According to these Hasdai-Joseph letters, Khagan Bulan decided one day: "Paganism is useless. It is shameful for us to be pagans. Let us adopt one of the heavenly religions, Christianity, Judaism or Islam." And Bulan summoned three priests representing the three religions and had them dispute their creeds before him. But, no priest could convince the others, or the sovereign, that his religion was the best. So the ruler spoke to each of them separately. He asked the Christian priest: "If you were not a Christian or had to give up Christianity, which would you prefer - Islam or Judaism?" The priest said: "If I were to give up Christianity, I would become a Jew." Bulan then asked the follower of Islam the same question, and the Moslem also chose Judaism. This is how Bulan came to choose Judaism for himself and the people of Khazaria in the seventh century A.D., and thereafter the Khazars (sometimes spelled Chazars and Khozars) lived according to Judaic laws.

Under the rule of Obadiah, Judaism gained further strength in Khazaria. Synagogues and schools were built to give instruction in the Bible and the Talmud. As Professor Graetz notes in his History of the Jews, "A successor of Bulan who bore the Hebrew name of Obadiah was the first to make serious efforts to further the Jewish religion. He invited Jewish sages to settle in his dominions, rewarded them royally... and introduced a divine service modeled on the ancient communities. After Obadiah came a long series of Jewish Chagans (Khagans), for according to a fundamental law of the state only Jewish rulers were permitted to ascend the throne." Khazar traders brought not only silks and carpets of Persia and the Near East but also their Judaic faith to the banks of the Vistula and the Volga. But the Kingdom of Khazaria was invaded by the Russians, and Itil, its great capital, fell to Sweatoslav of Kiev in 969. The Byzantines had become afraid and envious of the Khazars and, in a joint expedition with the Russians, conquered the Crimean portion of Khazaria in 1016. (Crimea was known as "Chazaria" until the 13th century). The Khazarian Jews were scattered throughout what is now Russia and Eastern Europe. Some were taken North where they joined the established Jewish community of Kiev.
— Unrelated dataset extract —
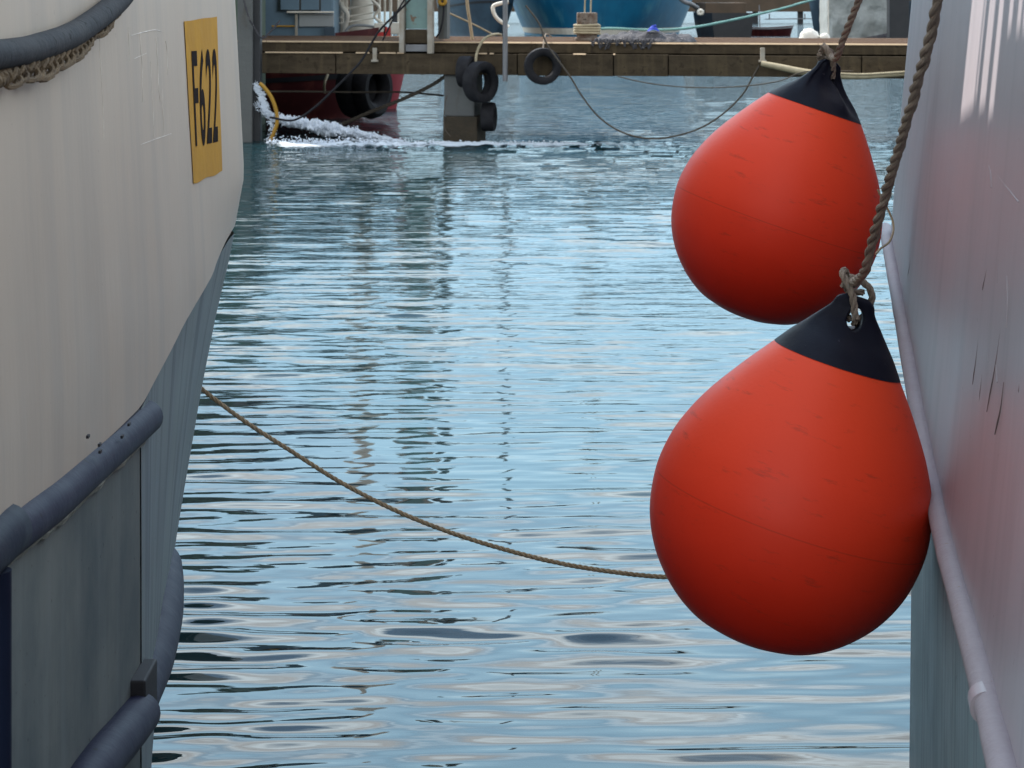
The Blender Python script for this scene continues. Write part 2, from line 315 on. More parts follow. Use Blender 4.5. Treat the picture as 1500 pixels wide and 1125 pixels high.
def water():
    ys = np.concatenate([np.linspace(-6, 5.5, 24, endpoint=False),
                         H*F/np.linspace(H*F/5.5, 95, 1550, endpoint=False),
                         np.geomspace(H*F/95, 4000, 60)])
    us = np.concatenate([np.linspace(-6, -.9, 16, endpoint=False), np.linspace(-.9, -.235, 70, endpoint=False), np.linspace(-.235, .235, 560, endpoint=False),
                         np.linspace(.235, .9, 70, endpoint=False), np.linspace(.9, 6, 17)])
    Y, U = np.meshgrid(ys, us, indexing='ij')
    X = U*np.maximum(Y, 5.0)
    dy = np.gradient(ys)[:, None]
    # slope of the surface by distance: slick and smooth near, ruffled out by the pier
    A = np.interp(Y, [0, 7, 12, 20, 28, 33, 38, 41, 43, 60, 120], [.105, .110, .112, .105, .105, .125, .16, .085, .06, .06, .05])
    patch = .84 + .36*np.sin(X*.9+1.3*np.sin(Y*.35))*np.sin(Y*.55+.8*np.sin(X*.6+2))
    Z = np.zeros_like(Y)
    nw = 110
    for i in range(nw):
        lam = math.exp(rng.uniform(math.log(.11), math.log(.9)))
        th = rng.normal(0, .19) if i % 7 else rng.uniform(-.9, .9)
        if i % 3 == 0: lam = rng.uniform(.20, .36); th = rng.normal(0, .13)
        k = 2*math.pi/lam; kx, ky = k*math.sin(th), k*math.cos(th)
        ph = rng.uniform(0, 6.28)
        s = math.sqrt(2./nw)*(1.0 if lam < .2 else 1.1 if lam < .5 else .55)
        att = np.clip((lam/dy - 1.7)/1.6, 0, 1)
        wob = .55*np.sin(X*1.1/lam*.25+ph)+.5*np.sin(Y*.7/lam*.2+ph*2)
        far = np.interp(Y, [10, 24], [.36, 2.0]) if lam > .5 else 1.
        Z += far*s/k*att*np.sin(kx*X+ky*Y+ph+wob)
    Z *= A*patch
    # boiling water and foam where the pump discharge lands
    px = 750+F*X/np.maximum(Y, .1)
    d = np.exp(-((Y-38.55-.0004*(px-600))/np.interp(px, [375, 600, 900], [1.0, .55, .8]))**2)*np.clip((px-375)/40, 0, 1)
    foam = d*np.interp(px, [375, 420, 560, 620, 820, 900, 1330], [.52, .60, .62, .70, .66, .50, .44])
    foam += .16*np.exp(-((Y-36.6)/1.3)**2)*np.clip((px-375)/40, 0, 1)*np.interp(px, [375, 560, 760], [1, .9, 0])
    Z += d*np.interp(px, [375, 560, 900, 1330], [.05, .05, .025, .012])*(.6+.9*np.sin(X*7+2*np.sin(X*3))*np.sin(Y*9+3*np.sin(X*5)))
    chop = np.interp(Y, [0, 12, 20, 30, 36, 41, 60, 300], [.0, .03, .15, .25, .55, 1.8, 2.2, 1.0])
    verts = np.stack([X, Y, Z], -1).reshape(-1, 3)
    nr, nc = Y.shape
    idx = np.arange(nr*nc).reshape(nr, nc)
    q = np.stack([idx[:-1, :-1], idx[:-1, 1:], idx[1:, 1:], idx[1:, :-1]], -1).reshape(-1, 4)
    me = bpy.data.meshes.new('water')
    me.vertices.add(len(verts)); me.vertices.foreach_set('co', verts.ravel().astype(np.float32))
    me.loops.add(q.size); me.loops.foreach_set('vertex_index', q.ravel().astype(np.int32))
    me.polygons.add(len(q)); me.polygons.foreach_set('loop_start', (np.arange(len(q))*4).astype(np.int32))
    me.update(); me.validate()
    me.polygons.foreach_set('use_smooth', np.ones(len(q), bool))
    for nm, arr in (('foam', foam), ('chop', chop)):
        a = me.attributes.new(nm, 'FLOAT', 'POINT'); a.data.foreach_set('value', arr.ravel().astype(np.float32))
    o = bpy.data.objects.new('water', me); COL.objects.link(o); me.materials.append(water_material())
    tag(o, 'rippled blue green harbour water', None, None, 'structure')
water()

# ------------------------------------------------------------ left boat
def XL(Y, z):
    """half breadth of the left boat: flat side, then a flared bow that falls away to a fine waterline"""
    k = max(0., Y-7.9)
    b = -.9 - (.15*k*k if k < 1.1 else .15*1.21+.33*(k-1.1))
    if z > 1.7: b -= .05*(z-1.7)
    if z < 1.86:
        b -= .047*min(1, max(0, (Y-7.2)/.8))*min(1., (1.86-z)/.2)
    if z < zk(Y):
        zz = min(z, 1.67)
        lean = interp(zz, [-.6, -.1, .617, .822, 1.165, 1.44, 1.67], [-.43, -.346, -.23, -.197, -.138, -.083, -.026])
        f = max(0., (Y-5.85)/2.15)
        c = -.9 + lean*min(f, 1)
        if Y > 8: c -= (Y-8)*.30
        b = c
    return b
def zk(Y): return interp(Y, [3, 4.2, 4.85, 5.83, 6.56, 7.3, 7.78, 8.3, 15], [1.56, 1.545, 1.515, 1.488, 1.585, 1.655, 1.69, 1.70, 2.1]) if Y < 15 else 2.1

def dent(Y, z): return .0045*mnoise.noise(Vector((0, Y*1.6, z*.8)))+.0012*mnoise.noise(Vector((5, Y*4, z*1.5)))
left = empty('fishing_boat', (-1.6, 4.0, 0), 'large white hulled boat with slate blue rubbing strips filling the left edge', 'boat')
Ys = sorted(set([4.03, 4.1] + list(np.linspace(4.2, 7.8, 40)) + list(np.linspace(7.85, 9.2, 30)) + list(np.linspace(9.4, 17, 26))))
mb = MB(); rows = []
for Y in Ys:
    k0 = zk(Y); r_ = []
    for j in range(25):
        z = k0 + (3.2-k0)*(j/24)**1.3
        wv = dent(Y, z)
        r_.append((XL(Y, max(z, k0+1e-4))+wv, Y, z))
    k0w = r_[0]
    rows.append([(k0w[0]-.02-.06*min(1, max(0, (Y-6)/2))*min(1, max(0, (8.0-Y)/.7)), Y, k0w[2]-.006)] + r_ + [(r_[-1][0]-.5, Y, 3.2)])
mb.grid(rows); mb.build('upper_hull', M['white_hull'], left, auto=50)
mb = MB(); rows = []       # the side plating under the knuckle, near part
def lower_rows(Ya, Yb, n, inset):
    rows = []
    for Y in np.linspace(Ya, Yb, n):
        rows.append([(XL(Y, z) - inset + .002*mnoise.noise(Vector((2, Y*3, z))), Y, z) for z in np.linspace(-.6, zk(Y)-.004, 26)])
    return rows
MB().grid(lower_rows(4.03, 5.803, 30, .004)).build('lower_hull_panel', M['grey_hull'], left)
MB().grid(lower_rows(5.806, 9.6, 50, .001) + lower_rows(9.8, 17, 20, .001)).build('lower_hull_shell', M['pale_grey_hull'], left)
# stern plating and deck close the hull
mb = MB(); mb.box((-4.6, 4.0, -.6), (-.915, 4.03, 3.19)); mb.box((-4.6, 4.03, 3.0), (-1.8, 12.5, 3.05)); mb.box((-4.64, 4.0, -.6), (-4.6, 17, 3.2))
mb.build('stern_plating', M['white_hull'], left, smooth=False)
# upper rubbing pipe
cl = []
for px, py in ((-60, 842), (45, 757), (80, 730), (130, 685), (180, 641), (214, 611)):
    Y = -.915*F/(px-750); cl.append(P(px, py, Y))
cl[0] = Vector((-.915, 4.1, 1.53))
pipe = spline(cl, 8)
mb = MB(); mb.tube(pipe, .043, 20); mb.build('rubbing_pipe', M['blue_pipe'], left)
mb = MB(); jag = []
for i, p in enumerate(pipe[:-4:1]):
    jag.append(p + Vector((.006+.006*random.random(), 0, -.040+.007*random.random())))
mb.tube(jag, [.013+.004*random.random() for _ in jag], 8); mb.build('sealant_bead', M['sealant'], left)
mb = MB(); mb.tube([Vector((-.914, 4.0, 1.535)), Vector((-.914, 4.24, 1.530)), Vector((-.914, 4.31, 1.527)), Vector((-.914, 4.325, 1.526))], [.050, .050, .049, .040], 24)
mb.tube([(-.898, 4.12, 1.5), (-.898, 4.12, 1.2), (-.898, 4.12, -.5)], .035, 20); mb.build('corner_pipe', M['navy_pipe'], left)
# seam between the side panels and the lower strake
mb = MB(); mb.tube([(-.906, 5.803, z) for z in np.linspace(.8, 1.44, 12)], .0018, 6); mb.build('panel_seam', M['black'], left)
lp = [Vector((-.885, 4.2, .90)), Vector((-.885, 5.0, .855)), Vector((-.885, 5.4, .81)), Vector((-.888, 5.70, .775))]
MB().tube(spline(lp, 8), .050, 20).build('lower_rubbing_pipe', M['blue_pipe'], left)
mb = MB(); mb.box((-.955, 5.66, .735), (-.868, 5.85, .865)); mb.build('pipe_bracket', M['black'], left, smooth=False, bevel=.006)
fp = [Vector((-.945, 5.80, .71)), Vector((-.965, 6.1, .70)), Vector((-.985, 6.45, .69)), Vector((-1.02, 6.85, .70)), Vector((-1.065, 7.25, .70)), Vector((-1.105, 7.55, .69)), Vector((-1.14, 7.8, .67))]
sp = spline(fp, 8)
MB().tube(sp, [interp(i/len(sp), [0, .12, .5, .8, 1], [.050, .066, .076, .062, .03]) for i in range(len(sp))], 24).build('bow_guard', M['blue_pipe'], left)
# small knocks and clips on the pipes
mb = MB()
for px, py in ((130, 640), (190, 622), (147, 652), (148, 662), (180, 640)):
    Y = -.874*F/(px-750); c = P(px, py, Y); MB().box(c-Vector((.004, .010, .002)), c+Vector((.001, .010, .004))).build('pipe_scar', M['black'], left)
# worn weld seams, chipped paint on the white plating
def scratch(pts, r=.0016):
    q = []
    for px, py in pts:
        Y = -.9*F/(px-750); z = P(px, py, Y).z; q.append(Vector((XL(Y, z)+dent(Y, z)+.0005, Y, z)))
    q = spline(q, 6); MB().tube(q, [r*(.2+1.3*abs(mnoise.noise(p*25))) for p in q], 5).build('chipped_lettering', M['chip'], left)
for x_, a, b in ((168, 50, 205), (208, 40, 90), (225, 45, 150), (238, 90, 200), (248, 55, 150), (252, 130, 200), (262, 60, 110)):
    scratch([(x_+random.uniform(-1, 1), a+(b-a)*t) for t in (0, .25, .5, .75, 1)], .0018)
scratch([(212, 52), (230, 47), (246, 44), (258, 47)]); scratch([(215, 86), (232, 78)]); scratch([(218, 212), (236, 205), (250, 200), (262, 196)])
# unseen superstructure added to the boat to keep the sun off the channel
sun_block = MB()
sun_block.box((-4.4, 9.6, 3.05), (-1.75, 13.4, 7.2))
sun_block.box((-4.4, 4.2, 3.05), (-1.30, 9.6, 5.60))
sun_block.build('wheelhouse', M['white'], left, smooth=False, bevel=.03)
# unseen windbreak above the bulwark, added so its slots cast the sun stripes
def slot(px, py):      # where the sunbeam that lands on the other hull at (px, py) passes X = -1.34
    best = None
    for Y in np.linspace(4.6, 9.5, 500):
        z = H-(py+14)/F*Y; X = XR(Y)+.02+.09*(z-ZR(Y)); e = abs(750+F*X/Y-px)
        if best is None or e < best[0]: best = (e, X, Y, z)
    e, X, Y, z = best; hd = (X+1.34)/math.sin(R(SUN_AZ))
    return Y+hd*math.cos(R(SUN_AZ)), z+hd*math.tan(R(SUN_EL))
def sun_screen():
    prev = 9.6; top = 7.4; x0, x1 = -1.355, -1.335; mb = MB()
    for a, b_, yb in ((1406, 1425, 175), (1428.5, 1431, 150), (1434, 1443, 165), (1447, 1462, 175), (1465, 1479, 62), (1487, 1493, 52), (1496, 1503, 50)):
        ya, zb = slot(a, yb); yb_, _ = slot(b_, yb)
        hi_, lo_ = max(ya, yb_), min(ya, yb_)
        mb.box((x0, hi_, 5.60), (x1, prev, top)); mb.box((x0, lo_, 5.60), (x1, hi_, zb)); prev = lo_
    mb.box((x0, 4.2, 5.60), (x1, prev, top)); mb.box((x0-.02, 4.2, top), (x1+.02, 9.6, top+.05))
    mb.build('slotted_sun_screen', M['white'], left, smooth=False)
mb = MB()
for Y in (9.9, 11.2, 12.5):
    MB().box((-1.755, Y, 5.0), (-1.742, Y+.9, 5.8)).build('sun_block_window', M['glass'], left, smooth=False)  # panes on the added superstructure, out of view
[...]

Others returned to the Caucasus. Many Khazars remarried in the Crimea and in Hungary. The Cagh Chafut, or "mountain Jews," in the Caucasus and the Hebraile Jews of Georgia are their descendants. These "Ashkenazim Jews" (as Jews of Eastern Europe are called), whose numbers were swelled by Jews who fled from Germany at the time of the Crusades and during the Black Death, have little or no trace of Semitic blood.

That the Khazars are the lineal ancestors of Eastern European Jewry is a historical fact. Jewish historians and religious text books acknowledge the fact, though the propagandists of Jewish nationalism belittle it as pro-Arab propaganda. Somewhat ironically, Volume IV of the Jewish Encyclopedia - because this publication spells Khazars with a "C" instead of a "K" - is titled "Chazars to Dreyfus": and it was the Dreyfus trial, as interpreted by Theodor Herzl, that made the modern Jewish Khazars of Russia forget their descent from converts to Judaism and accept anti-Semitism as proof of their Palestinian origin.

For all that anthropologists know, Hitler's ancestry might go back to one of the ten Lost Tribes of 'Israel'; while Weizmann may be a descendant of the Khazars, the converts to Judaism who were in no anthropological respect related to Palestine. The home to which Weizmann, Silver and so many other Ashkenazim Zionists have yearned to return has most likely never been theirs. "Here's a paradox, a paradox, a most ingenious paradox": in anthropological fact, many Christians may have much more Hebrew-'Israelite' blood in their veins than most of their Jewish neighbors.

Race can play funny tricks on people who make that concept the basis for their likes and dislikes. Race-obsessed people can find themselves hating people who, in fact, may be their own racial kith and kin.